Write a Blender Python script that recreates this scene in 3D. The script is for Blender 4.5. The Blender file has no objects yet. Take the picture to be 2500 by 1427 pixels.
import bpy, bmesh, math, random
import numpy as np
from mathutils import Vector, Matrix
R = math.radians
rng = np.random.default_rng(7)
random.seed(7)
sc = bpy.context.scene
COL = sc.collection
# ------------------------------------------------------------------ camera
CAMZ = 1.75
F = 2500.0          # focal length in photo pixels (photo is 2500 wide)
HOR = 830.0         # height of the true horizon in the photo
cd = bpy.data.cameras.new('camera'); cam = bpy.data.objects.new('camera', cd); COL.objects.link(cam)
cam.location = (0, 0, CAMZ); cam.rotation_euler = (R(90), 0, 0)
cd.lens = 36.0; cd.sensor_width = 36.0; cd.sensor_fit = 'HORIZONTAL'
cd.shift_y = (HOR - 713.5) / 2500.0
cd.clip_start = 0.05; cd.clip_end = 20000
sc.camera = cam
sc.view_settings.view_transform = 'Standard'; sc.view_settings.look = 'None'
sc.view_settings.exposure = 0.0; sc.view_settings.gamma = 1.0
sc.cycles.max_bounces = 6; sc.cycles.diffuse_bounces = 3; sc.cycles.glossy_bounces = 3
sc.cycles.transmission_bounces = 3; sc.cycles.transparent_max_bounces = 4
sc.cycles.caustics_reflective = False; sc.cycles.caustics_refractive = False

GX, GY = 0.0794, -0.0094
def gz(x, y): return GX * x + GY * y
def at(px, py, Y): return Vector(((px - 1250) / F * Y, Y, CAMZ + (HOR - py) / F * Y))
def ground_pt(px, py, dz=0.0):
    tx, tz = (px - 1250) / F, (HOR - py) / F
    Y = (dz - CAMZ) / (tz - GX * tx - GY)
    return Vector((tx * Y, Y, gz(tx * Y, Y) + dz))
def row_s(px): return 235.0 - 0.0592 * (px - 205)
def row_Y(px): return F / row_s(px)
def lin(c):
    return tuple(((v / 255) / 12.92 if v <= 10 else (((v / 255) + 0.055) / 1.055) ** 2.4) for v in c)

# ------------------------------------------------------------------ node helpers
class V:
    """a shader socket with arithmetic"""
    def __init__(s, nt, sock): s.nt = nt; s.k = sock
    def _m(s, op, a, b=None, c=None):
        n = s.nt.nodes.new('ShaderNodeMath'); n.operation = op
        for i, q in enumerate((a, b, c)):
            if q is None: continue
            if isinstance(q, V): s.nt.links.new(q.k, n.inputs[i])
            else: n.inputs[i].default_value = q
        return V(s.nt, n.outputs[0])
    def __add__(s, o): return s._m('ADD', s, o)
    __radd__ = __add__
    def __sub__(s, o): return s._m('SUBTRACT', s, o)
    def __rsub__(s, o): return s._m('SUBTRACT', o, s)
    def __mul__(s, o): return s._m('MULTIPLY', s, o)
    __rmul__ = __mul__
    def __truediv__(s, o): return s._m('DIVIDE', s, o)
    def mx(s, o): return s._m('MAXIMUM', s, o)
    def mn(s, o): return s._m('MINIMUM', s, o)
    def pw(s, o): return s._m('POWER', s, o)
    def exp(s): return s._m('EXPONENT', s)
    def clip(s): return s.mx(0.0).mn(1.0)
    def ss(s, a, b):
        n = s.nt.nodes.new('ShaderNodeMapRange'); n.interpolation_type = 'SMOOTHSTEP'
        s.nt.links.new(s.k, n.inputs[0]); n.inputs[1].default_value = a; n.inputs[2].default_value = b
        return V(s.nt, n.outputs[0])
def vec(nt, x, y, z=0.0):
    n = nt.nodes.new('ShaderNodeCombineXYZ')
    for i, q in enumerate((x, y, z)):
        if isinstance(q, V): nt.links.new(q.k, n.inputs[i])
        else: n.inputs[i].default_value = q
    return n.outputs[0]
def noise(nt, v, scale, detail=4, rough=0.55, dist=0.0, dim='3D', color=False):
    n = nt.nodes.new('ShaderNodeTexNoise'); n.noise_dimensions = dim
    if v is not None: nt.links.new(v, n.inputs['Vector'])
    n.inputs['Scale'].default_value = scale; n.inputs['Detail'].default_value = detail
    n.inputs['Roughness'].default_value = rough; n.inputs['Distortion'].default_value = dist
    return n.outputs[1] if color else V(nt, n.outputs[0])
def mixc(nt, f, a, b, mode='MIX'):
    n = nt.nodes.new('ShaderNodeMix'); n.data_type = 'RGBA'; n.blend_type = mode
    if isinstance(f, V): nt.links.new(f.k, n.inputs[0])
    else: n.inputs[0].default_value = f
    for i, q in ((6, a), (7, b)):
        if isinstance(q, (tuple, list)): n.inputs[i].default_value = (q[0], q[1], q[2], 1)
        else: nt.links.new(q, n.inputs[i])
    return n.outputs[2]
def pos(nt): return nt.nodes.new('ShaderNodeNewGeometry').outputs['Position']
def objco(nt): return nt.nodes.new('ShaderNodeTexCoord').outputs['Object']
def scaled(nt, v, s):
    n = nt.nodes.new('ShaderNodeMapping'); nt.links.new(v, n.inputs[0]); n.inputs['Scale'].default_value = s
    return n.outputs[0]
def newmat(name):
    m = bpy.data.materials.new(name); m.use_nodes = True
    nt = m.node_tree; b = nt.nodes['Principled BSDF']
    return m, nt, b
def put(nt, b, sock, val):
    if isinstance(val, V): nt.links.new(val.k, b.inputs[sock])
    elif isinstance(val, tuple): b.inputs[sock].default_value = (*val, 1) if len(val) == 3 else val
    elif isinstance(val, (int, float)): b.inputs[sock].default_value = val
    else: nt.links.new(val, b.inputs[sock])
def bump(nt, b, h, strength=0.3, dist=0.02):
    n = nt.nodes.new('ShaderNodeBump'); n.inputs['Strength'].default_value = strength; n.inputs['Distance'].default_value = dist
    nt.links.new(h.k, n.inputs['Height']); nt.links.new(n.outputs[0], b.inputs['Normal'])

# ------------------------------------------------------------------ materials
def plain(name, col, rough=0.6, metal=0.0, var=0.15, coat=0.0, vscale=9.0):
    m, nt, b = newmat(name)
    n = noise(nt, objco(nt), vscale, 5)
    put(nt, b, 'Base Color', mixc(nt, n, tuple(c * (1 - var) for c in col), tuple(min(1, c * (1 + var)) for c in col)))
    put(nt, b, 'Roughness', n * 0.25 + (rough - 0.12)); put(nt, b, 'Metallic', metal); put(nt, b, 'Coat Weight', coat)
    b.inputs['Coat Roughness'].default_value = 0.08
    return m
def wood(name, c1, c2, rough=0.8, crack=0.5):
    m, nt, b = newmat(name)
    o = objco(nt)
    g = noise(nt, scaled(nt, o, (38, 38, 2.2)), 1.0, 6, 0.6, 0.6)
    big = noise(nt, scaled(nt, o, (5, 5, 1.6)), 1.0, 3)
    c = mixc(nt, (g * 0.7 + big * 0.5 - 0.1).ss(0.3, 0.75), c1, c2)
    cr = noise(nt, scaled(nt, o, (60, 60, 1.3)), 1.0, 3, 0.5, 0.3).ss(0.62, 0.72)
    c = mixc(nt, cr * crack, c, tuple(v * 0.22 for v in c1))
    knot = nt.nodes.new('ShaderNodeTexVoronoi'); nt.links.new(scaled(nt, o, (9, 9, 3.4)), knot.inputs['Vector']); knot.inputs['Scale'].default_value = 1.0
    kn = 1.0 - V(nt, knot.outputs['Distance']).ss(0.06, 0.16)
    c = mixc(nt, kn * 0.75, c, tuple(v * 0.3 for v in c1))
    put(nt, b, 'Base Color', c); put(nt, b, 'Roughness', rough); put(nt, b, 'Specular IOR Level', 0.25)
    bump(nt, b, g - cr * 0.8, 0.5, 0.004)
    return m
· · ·
Work to be completed:
All lines from the beginning of the material above through the one with "sc.cycles.caustics_reflective = False;" need to be returned exactly; please return those and only those.

Final answer:
Write a Blender Python script that recreates this scene in 3D. The script is for Blender 4.5. The Blender file has no objects yet. Take the picture to be 2500 by 1427 pixels.
import bpy, bmesh, math, random
import numpy as np
from mathutils import Vector, Matrix
R = math.radians
rng = np.random.default_rng(7)
random.seed(7)
sc = bpy.context.scene
COL = sc.collection
# ------------------------------------------------------------------ camera
CAMZ = 1.75
F = 2500.0          # focal length in photo pixels (photo is 2500 wide)
HOR = 830.0         # height of the true horizon in the photo
cd = bpy.data.cameras.new('camera'); cam = bpy.data.objects.new('camera', cd); COL.objects.link(cam)
cam.location = (0, 0, CAMZ); cam.rotation_euler = (R(90), 0, 0)
cd.lens = 36.0; cd.sensor_width = 36.0; cd.sensor_fit = 'HORIZONTAL'
cd.shift_y = (HOR - 713.5) / 2500.0
cd.clip_start = 0.05; cd.clip_end = 20000
sc.camera = cam
sc.view_settings.view_transform = 'Standard'; sc.view_settings.look = 'None'
sc.view_settings.exposure = 0.0; sc.view_settings.gamma = 1.0
sc.cycles.max_bounces = 6; sc.cycles.diffuse_bounces = 3; sc.cycles.glossy_bounces = 3
sc.cycles.transmission_bounces = 3; sc.cycles.transparent_max_bounces = 4
sc.cycles.caustics_reflective = False; sc.cycles.caustics_refractive = False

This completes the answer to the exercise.